6. Tulasamma's case (supra) having, in our opinion been decided correctly, the appeal in hand must succeed as the facts in the latter are on all fours with those in the former. Mr. Desai did vehemently argue that this was not so inasmuch as by the decree dated August 18, 1909 the ownership of the land in dispute was vested in Dayalji and Dayabhai sons of Mohanbhai and Motabhai son of Gulabbhai while Bai Vajia was only given the right to possess it for her life-the ownership remaining1 all along in the said three persons, but this argument does not find favour with us. It has to be noted that so long as she lived, Bai Vajia was to have full enjoyment of and complete control over the land, barring any right to alienate it. Such a right was also taken away from the said three persons. The arrangement meant that whatever rights existed in relation to the land during the life-time of Bai Vajia, were exercisable by her alone and by nobody else. Not even the said three persons could deal with the land in any manner whatsover, and if they did, Bai Vajia had the right to have their acts declared null and void during her life-time. After the land was made over to her she became its owner for life although with a limited right and therefore only as a limited owner. Under the decree the land vested in the said three persons only so long as they were not dispossessed of it at the instance of Bai Vajia in accordance with the terms stated therein. As soon as Bai Vajia took possession of the land, no rights of any kind whatsoever in relation thereto remained with them and thus they ceased to be the owners for the span of Bai Vajia's life.

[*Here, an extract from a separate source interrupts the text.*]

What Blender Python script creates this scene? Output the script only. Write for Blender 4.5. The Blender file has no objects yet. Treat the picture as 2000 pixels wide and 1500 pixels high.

7. Following Tulsamma's case we hold that Bai Vajia became a full owner of the land in dispute under the provisions of Sub-section (1) of Section 14 of the Act and that Sub-section (2) thereof has no application to her case, the land having been given to her as a limited owner and in recognition of her pre-existing right against property. In the result therefore, the appeal succeeds and is accepted. The judgment and the decree of the High Court are set aside and the suit giving rise to this appeal is' dismissed. In the circumstances of the case, however, we leave the parties to bear their own costs throughout.